Riot police tried to clear the train and bus the refugees to a local reception centre, but many people refused to disembark the train. Others lay on the tracks to protest the move.

On a hot afternoon, many angrily protested, shouting “Germany! Germany!” and holding placards saying “Help” and “SOS”.

Journalists from media international outlets were then ushered away from the train. One of those journalists, James Mates, the Europe editor for Britain’s ITV station tweeted late on Thursday afternoon that the first passengers had been taken away in a bus, supposedly to a nearby camp.

 


However, many others were refusing to go.

 

 

Hungary had allowed several thousand to board trains bound for Austria and Germany on Monday, but the following day the station was closed to anyone without an EU passport or a valid visa.

The move left around 2,000 men, women and children stranded around the station or in a makeshift refugee camp and scuffles broke out between police and migrants on Tuesday.

Earlier, a Hungarian police officer on the platform at Keleti train station told a reporter from the Austria Press Agency that the train would travel from Sopron to Munich, via Austria.

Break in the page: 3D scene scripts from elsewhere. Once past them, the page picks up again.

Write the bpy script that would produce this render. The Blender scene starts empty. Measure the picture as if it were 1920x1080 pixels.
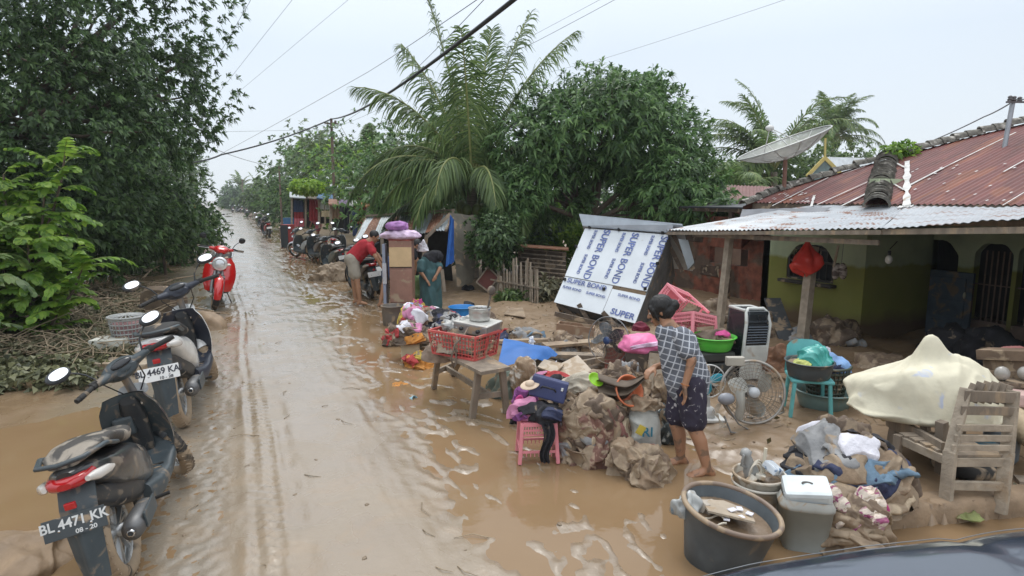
import bpy, bmesh, math, random
import numpy as np
from mathutils import Vector, Matrix, noise, Euler
S = bpy.context.scene
COL = S.collection
R = math.radians
# ---------------------------------------------------------------- camera, sky, light
FPX, YAW, PITCH, EYE = 1150.0, R(24.3), R(8.17), 2.1
cd = bpy.data.cameras.new("camera"); cam = bpy.data.objects.new("camera", cd); COL.objects.link(cam)
cd.sensor_width = 36; cd.lens = 36*FPX/1920; cd.clip_start = 0.02; cd.clip_end = 3000
cam.location = (0, 0, EYE); cam.rotation_euler = (R(90)-PITCH, 0, -YAW)
S.camera = cam
W = bpy.data.worlds.new("World"); S.world = W; W.use_nodes = True
nt = W.node_tree; nt.nodes.clear()
def wn(t, **k):
    n = nt.nodes.new(t)
    for a, b in k.items(): setattr(n, a, b)
    return n
sky = wn('ShaderNodeTexSky', sky_type='NISHITA'); sky.sun_disc = False
sky.sun_elevation = R(62); sky.sun_rotation = R(200); sky.air_density = 1.0; sky.dust_density = 3.0
sc_ = wn('ShaderNodeVectorMath', operation='SCALE'); sc_.inputs['Scale'].default_value = 0.10
tc = wn('ShaderNodeTexCoord'); sx = wn('ShaderNodeSeparateXYZ')
ramp = wn('ShaderNodeValToRGB'); e = ramp.color_ramp.elements
e[0].position = 0.0; e[0].color = (0.84, 0.90, 0.95, 1)
e[1].position = 1.0; e[1].color = (1.75, 1.82, 1.9, 1)
q = ramp.color_ramp.elements.new(0.22); q.color = (0.78, 0.87, 0.97, 1)
q = ramp.color_ramp.elements.new(0.5); q.color = (1.15, 1.22, 1.3, 1)
nz = wn('ShaderNodeTexNoise'); nz.inputs['Scale'].default_value = 1.6; nz.inputs['Detail'].default_value = 3
mr = wn('ShaderNodeMapRange'); mr.inputs[3].default_value = 0.88; mr.inputs[4].default_value = 1.09
cl = wn('ShaderNodeVectorMath', operation='SCALE')
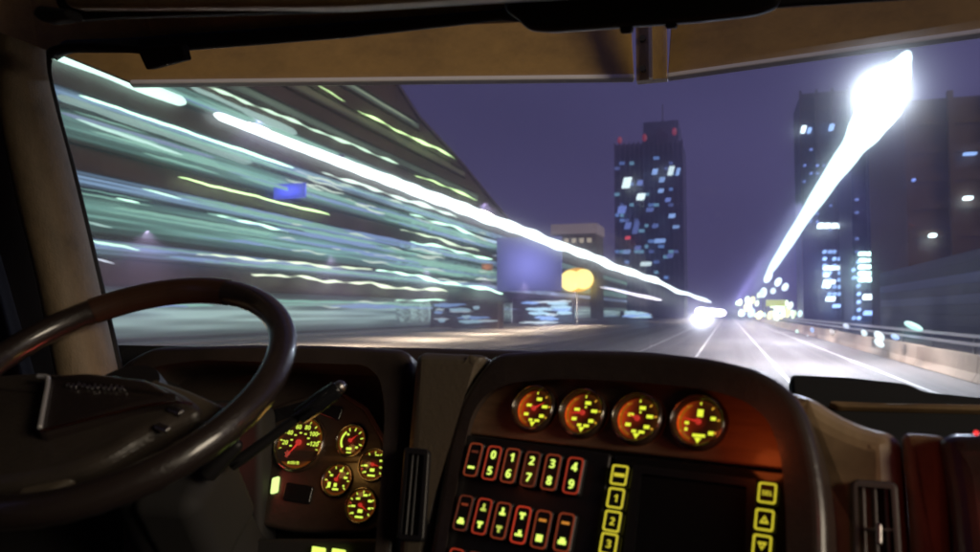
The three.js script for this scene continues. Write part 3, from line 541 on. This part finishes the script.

However a spokesman for Austrian Railways (ÖBB), Michael Braun, said the special train would not be travelling on from Sopron, as it had not yet been agreed that it could cross the border into Austria and Hungary had failed to inform the ÖBB about the train's departure. "We are trying to find a solution", he said.

He added that it would have been better for the train to take the normal route to Hegyeshalom, where the migrants could disembark and get another train which would travel on to Austria. 

On Tuesday Hungarian authorities stopped migrants taking trains to Austria and Germany and some were involved in scuffles with police.

The next day, it closed Budapest's Keleti station to migrants, leaving some 2,000 people stranded and leading to a tense stand-off with demonstrations.

Early on Thursday the station was fully re-opened and hundreds of people stormed inside, cramming into trains. Hungarian Railways said however that there would be no trains going to western Europe.